ただ、電源投資には計画から稼働まで、数年あるいはそれ以上かかる場合がある。日々、変動するうえ、数年先の水準を予想しにくいkWh市場の価格だけを見ていても、いつ、どれだけの規模の電源を建設すればいいのか見当をつけにくい。

 効率の悪い老朽火力が徐々に退場していく一方で、新たな電源投資が滞ったとすれば、いざ電源不足が電力価格の高騰という形で顕在化しても、すぐに対応がとりにくい。だから、将来にわたる安定供給を確保する上で、“一定の投資回収予見性”を発信する市場機能が必要だというのが、資源エネルギー庁が容量市場導入を提起した理由である。

欧州では再エネ大量導入などが引き金に

 実際、自由化した複数の欧米の電力市場で、すでに容量市場をはじめとする容量メカニズム(市場機能によらない制度を含む広義の電源確保の仕組み)の導入は始まっている。

 太陽光や風力発電が大量に導入された欧州の電力市場では、限界費用がゼロか、ゼロに近い再生可能エネルギーが卸電力市場になだれ込み、最低でも燃料コストに見合う価格で約定しなければ赤字になってしまう火力発電由来の電力は約定量が激減した。

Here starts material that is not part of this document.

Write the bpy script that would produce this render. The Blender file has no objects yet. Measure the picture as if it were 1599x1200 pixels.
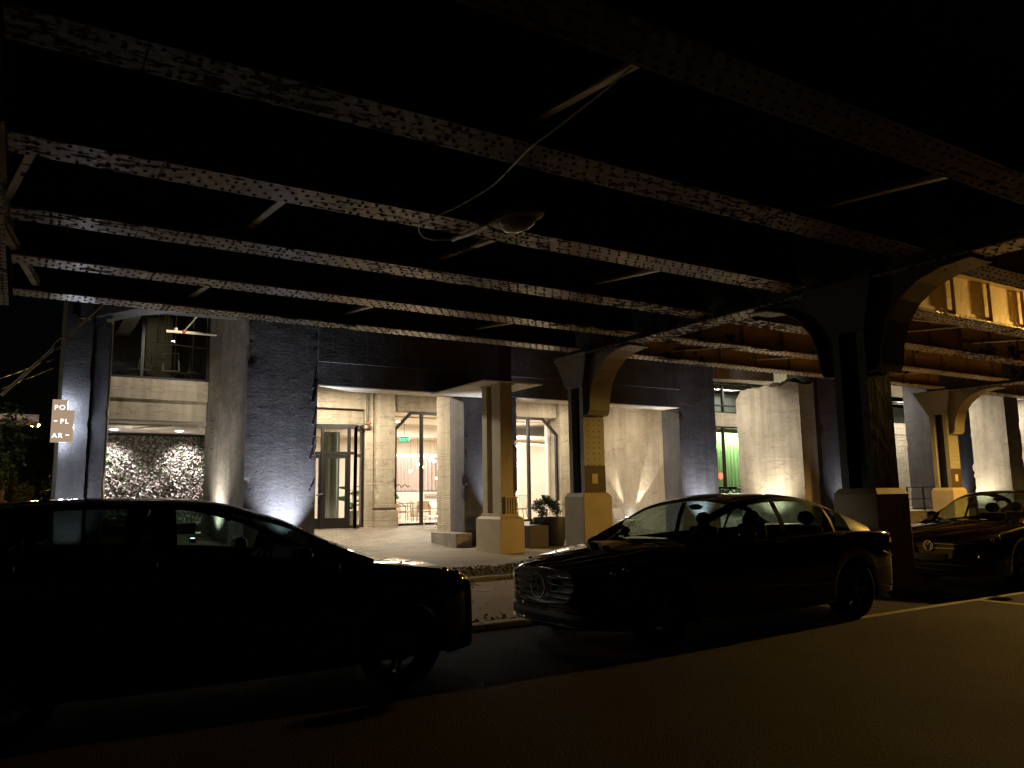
import bpy, bmesh, math, random
from mathutils import Vector, Matrix, noise
random.seed(7)
scene = bpy.context.scene
R = math.radians
PI = math.pi

# ------------------------------------------------------------------ camera
# world: X runs along the street, Y across it towards the building, Z up
CAMH = 1.48
yaw, pitch, roll = R(57.989), R(8.062), R(-0.852)
fw = Vector((math.cos(yaw)*math.cos(pitch), math.sin(yaw)*math.cos(pitch), math.sin(pitch)))
rt = Vector((math.sin(yaw), -math.cos(yaw), 0)); up = rt.cross(fw)
rt, up = rt*math.cos(roll)+up*math.sin(roll), -rt*math.sin(roll)+up*math.cos(roll)
cam_data = bpy.data.cameras.new('camera'); cam = bpy.data.objects.new('camera', cam_data)
scene.collection.objects.link(cam)
cam.matrix_world = Matrix(((rt.x, up.x, -fw.x, 0), (rt.y, up.y, -fw.y, 0), (rt.z, up.z, -fw.z, CAMH), (0, 0, 0, 1)))
cam_data.sensor_width = 36; cam_data.lens = 36*1220.6/1599
cam_data.clip_start = 0.05; cam_data.clip_end = 2000
scene.camera = cam

# ------------------------------------------------------------------ world, exposure
w = bpy.data.worlds.new('World'); scene.world = w; w.use_nodes = True
nt = w.node_tree
for n in list(nt.nodes): nt.nodes.remove(n)
sky = nt.nodes.new('ShaderNodeTexSky'); sky.sky_type = 'NISHITA'; sky.sun_disc = False
sky.sun_elevation = R(4); sky.sun_rotation = R(200)
bg = nt.nodes.new('ShaderNodeBackground'); bg.inputs[1].default_value = 0.0001
wo = nt.nodes.new('ShaderNodeOutputWorld')
nt.links.new(sky.outputs[0], bg.inputs[0]); nt.links.new(bg.outputs[0], wo.inputs[0])
scene.view_settings.view_transform = 'Standard'; scene.view_settings.look = 'None'
scene.view_settings.exposure = 1.6; scene.view_settings.gamma = 1
scene.render.engine = 'CYCLES'
scene.cycles.use_denoising = True
scene.cycles.max_bounces = 7; scene.cycles.diffuse_bounces = 4; scene.cycles.glossy_bounces = 4
scene.cycles.transmission_bounces = 6; scene.cycles.transparent_max_bounces = 16
scene.cycles.sample_clamp_indirect = 4.0
scene.cycles.caustics_reflective = False; scene.cycles.caustics_refractive = False

# ------------------------------------------------------------------ lamps (fittings of the place, plus a few added fills)
SODIUM = (1.0, 0.58, 0.13); WARM = (1.0, 0.90, 0.74); COOL = (0.86, 0.91, 1.0); NEUT = (1.0, 0.93, 0.80)
def lamp(kind, loc, power, color, aim=None, size=0.1, sizey=None, spot=60, blend=0.6, parent=None, name='lamp_light'):
    d = bpy.data.lights.new(name, kind); d.energy = power; d.color = color
    if kind == 'AREA':
        d.shape = 'RECTANGLE'; d.size = size; d.size_y = sizey or size
    else:
        d.shadow_soft_size = size
    if kind == 'SPOT':
        d.spot_size = R(spot); d.spot_blend = blend
    o = bpy.data.objects.new(name, d); scene.collection.objects.link(o); o.location = loc
    if aim is not None:
        v = (Vector(aim)-Vector(loc)).normalized()
        o.rotation_euler = v.to_track_quat('-Z', 'Y').to_euler()
    return o

# ------------------------------------------------------------------ materials
def mat(name):
    m = bpy.data.materials.new(name); m.use_nodes = True
    nt = m.node_tree
    return m, nt, nt.nodes['Principled BSDF']
def N(nt, t, **k):
    n = nt.nodes.new(t)
    for a, b in k.items():
        if a.startswith('i_'):
            key = a[2:]
            n.inputs[int(key) if key.isdigit() else key].default_value = b
        else: setattr(n, a, b)
    return n
def noise_node(nt, scale, detail=6, rough=0.55, co=None, stretch=None):
    n = N(nt, 'ShaderNodeTexNoise'); n.inputs['Scale'].default_value = scale
    n.inputs['Detail'].default_value = detail; n.inputs['Roughness'].default_value = rough
    if co is None:
        tc = N(nt, 'ShaderNodeTexCoord')
        src = tc.outputs['Object']
        if stretch:
            mp = N(nt, 'ShaderNodeMapping'); mp.inputs['Scale'].default_value = stretch
            nt.links.new(src, mp.inputs[0]); src = mp.outputs[0]
        nt.links.new(src, n.inputs['Vector'])
    else: nt.links.new(co, n.inputs['Vector'])
    return n
def ramp(nt, src, stops):
    r = N(nt, 'ShaderNodeValToRGB'); e = r.color_ramp.elements
    while len(e) < len(stops): e.new(0.5)
    for i, (p, c) in enumerate(stops):
        e[i].position = p; e[i].color = (*c, 1) if len(c) == 3 else c
    nt.links.new(src, r.inputs[0]); return r
def bump(nt, b, srcs, strength=0.5, dist=0.02):
    prev = None
    for s, st, di in srcs:
        bn = N(nt, 'ShaderNodeBump'); bn.inputs['Strength'].default_value = st; bn.inputs['Distance'].default_value = di
        nt.links.new(s, bn.inputs['Height'])
        if prev: nt.links.new(prev.outputs[0], bn.inputs['Normal'])
        prev = bn
    nt.links.new(prev.outputs[0], b.inputs['Normal'])
def plain(name, col, rough=0.6, metal=0, coat=0, spec=0.5):
    m, nt, b = mat(name)
    b.inputs['Base Color'].default_value = (*col, 1); b.inputs['Roughness'].default_value = rough
    b.inputs['Metallic'].default_value = metal; b.inputs['Coat Weight'].default_value = coat
    b.inputs['Specular IOR Level'].default_value = spec
    return m
def varied(name, c1, c2, scale=3, rough=0.7, bs=0.4, bd=0.01, bscale=40, metal=0, spec=0.5, stretch=None, detail=8):
    m, nt, b = mat(name)
    n = noise_node(nt, scale, detail, stretch=stretch); r = ramp(nt, n.outputs[0], [(0.3, c1), (0.7, c2)])
    nt.links.new(r.outputs[0], b.inputs['Base Color'])
    b.inputs['Roughness'].default_value = rough; b.inputs['Metallic'].default_value = metal
    b.inputs['Specular IOR Level'].default_value = spec
    n2 = noise_node(nt, bscale, 4); bump(nt, b, [(n2.outputs[0], bs, bd)])
    return m
def emit(name, col, s):
    m, nt, b = mat(name)
    b.inputs['Base Color'].default_value = (0.02, 0.02, 0.02, 1)
    b.inputs['Emission Color'].default_value = (*col, 1); b.inputs['Emission Strength'].default_value = s
    return m
def thin_glass(name, tint=(0.9, 0.93, 0.9), refl=0.06, rough=0.0):
    m = bpy.data.materials.new(name); m.use_nodes = True; nt = m.node_tree
    for n in list(nt.nodes): nt.nodes.remove(n)
    tr = N(nt, 'ShaderNodeBsdfTransparent'); tr.inputs[0].default_value = (*tint, 1)
    gl = N(nt, 'ShaderNodeBsdfGlossy'); gl.inputs['Roughness'].default_value = rough
    lw = N(nt, 'ShaderNodeFresnel'); ge = N(nt, 'ShaderNodeNewGeometry'); io = N(nt, 'ShaderNodeMapRange')
    io.inputs['To Min'].default_value = 1.5; io.inputs['To Max'].default_value = 1/1.5
    nt.links.new(ge.outputs['Backfacing'], io.inputs[0]); nt.links.new(io.outputs[0], lw.inputs[0])
    mx = N(nt, 'ShaderNodeMixShader'); out = N(nt, 'ShaderNodeOutputMaterial')
    nt.links.new(lw.outputs[0], mx.inputs[0]); nt.links.new(tr.outputs[0], mx.inputs[1]); nt.links.new(gl.outputs[0], mx.inputs[2])
    nt.links.new(mx.outputs[0], out.inputs[0]); return m

def concrete(name, c1, c2, crack=0.9, pourline=0.15, formwork=True, rough=0.75, spec=0.35):
    """old board-marked concrete: blotches, trowelled lumps, horizontal pour lines, small pits"""
    m, nt, b = mat(name)
    n1 = noise_node(nt, 0.9, 8); n2 = noise_node(nt, 7, 6, stretch=(1, 1, 0.35))
    mix = N(nt, 'ShaderNodeMath', operation='ADD'); ms = N(nt, 'ShaderNodeMath', operation='MULTIPLY'); ms.inputs[1].default_value = 0.45
    nt.links.new(n2.outputs[0], ms.inputs[0]); nt.links.new(n1.outputs[0], mix.inputs[0]); nt.links.new(ms.outputs[0], mix.inputs[1])
    r = ramp(nt, mix.outputs[0], [(0.52, c1), (0.92, c2)])
    ck = noise_node(nt, 0.8, 7, 0.62, stretch=(0.45, 0.45, 1.6)); sb = N(nt, 'ShaderNodeMath', operation='SUBTRACT'); sb.inputs[1].default_value = 0.5
    ab = N(nt, 'ShaderNodeMath', operation='ABSOLUTE'); nt.links.new(ck.outputs[0], sb.inputs[0]); nt.links.new(sb.outputs[0], ab.inputs[0])
    ckr = ramp(nt, ab.outputs[0], [(0.0012, (0.45, 0.42, 0.4)), (0.0035, (1, 1, 1))])
    st = noise_node(nt, 3.5, 5, 0.6, stretch=(1, 1, 0.06)); str_ = ramp(nt, st.outputs[0], [(0.35, (0.80, 0.79, 0.77)), (0.6, (1.04, 1.03, 1.02))])
    m1 = N(nt, 'ShaderNodeMixRGB', blend_type='MULTIPLY'); m1.inputs[0].default_value = 1
    m2 = N(nt, 'ShaderNodeMixRGB', blend_type='MULTIPLY'); m2.inputs[0].default_value = 1
    nt.links.new(r.outputs[0], m1.inputs[1]); nt.links.new(ckr.outputs[0], m1.inputs[2]); nt.links.new(m1.outputs[0], m2.inputs[1]); nt.links.new(str_.outputs[0], m2.inputs[2])
    nt.links.new(m2.outputs[0], b.inputs['Base Color'])
    b.inputs['Roughness'].default_value = rough; b.inputs['Specular IOR Level'].default_value = spec
    lump = noise_node(nt, 2.6, 7, 0.6, stretch=(1, 1, 1.3))
    fine = noise_node(nt, 26, 5, 0.6); mid = noise_node(nt, 15, 3, 0.5)
    # drips and board marks: noise squeezed so it runs vertically
    drip = noise_node(nt, 9, 4, 0.5, stretch=(1, 1, 0.08))
    pour = noise_node(nt, 0.35, 5, 0.7, stretch=(0.25, 0.25, 5))
    vor = N(nt, 'ShaderNodeTexVoronoi', feature='F1'); tc = N(nt, 'ShaderNodeTexCoord'); vor.inputs['Scale'].default_value = 3.2
    nt.links.new(tc.outputs['Object'], vor.inputs['Vector'])
    pit = ramp(nt, vor.outputs[0], [(0.03, (0, 0, 0)), (0.09, (1, 1, 1))])
    wav = ramp(nt, pour.outputs[0], [(0.495, (0, 0, 0)), (0.505, (1, 1, 1))])
    bump(nt, b, [(lump.outputs[0], 0.5*crack, 0.04), (wav.outputs[0], pourline*crack, 0.016), (ckr.outputs[0], 0.6, 0.012), (drip.outputs[0], 0.4, 0.012), (mid.outputs[0], 0.5*crack, 0.020), (fine.outputs[0], 0.5*crack, 0.014), (pit.outputs[0], 0.4*crack, 0.012)])
    return m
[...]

 その結果、収入を確保できない火力発電の廃止が相次ぎ、変動電源である再エネの過不足の調整役を担う火力発電までが不足を危ぶまれる事態に陥った。こうした状況が、容量市場や容量メカニズム導入の背景になっている。

 翻って、再エネの導入が欧州や米国の一部の州に比べて緩やかな日本は、そこまで事態は進行していない。そもそも小売り量に占める取引所取引の比率が圧倒的に少ない日本の場合、卸市場が電源建設費の回収の障害になっているとまでは言えないだろう。

 むしろ、全面自由化以前までに「安定供給第一」を掲げて大手電力が建設した供給力(電源)は、国内の総需要を大きく上回る。原子力発電がすべて止まっても供給力は不足しなかったほどだ。

 そのことはある意味で“見事”なことだが、今後、稼働原発が増えていくとしたら、加えて人口減少やエネルギー効率の上昇で需要そのものの減少が見込まれるなら、当面は余っている電源をどうするかの方が大きな問題になるとの見方も少なくない。

 大手電力の投資回収を支えた総括原価方式の仕組みは、全面自由化による競争が進展し、過渡的に残っている規制料金制度がなくなれば、完全になくなる。余剰電源をどこまで維持するのか(減らすのか)、維持費用を誰がどう負担するのか。
 
 予備的な電源が一定程度必要なことは疑いないが、過剰な電源の維持は負担の増大につながる。容量市場の設計や運営法の議論の裏側で、実は新規電源の投資のあり方だけでなく、現存している電源(資産)をできるだけ維持したい大手電力と、過剰な固定費負担を避けたい小売電気事業者の綱引きが始まっている。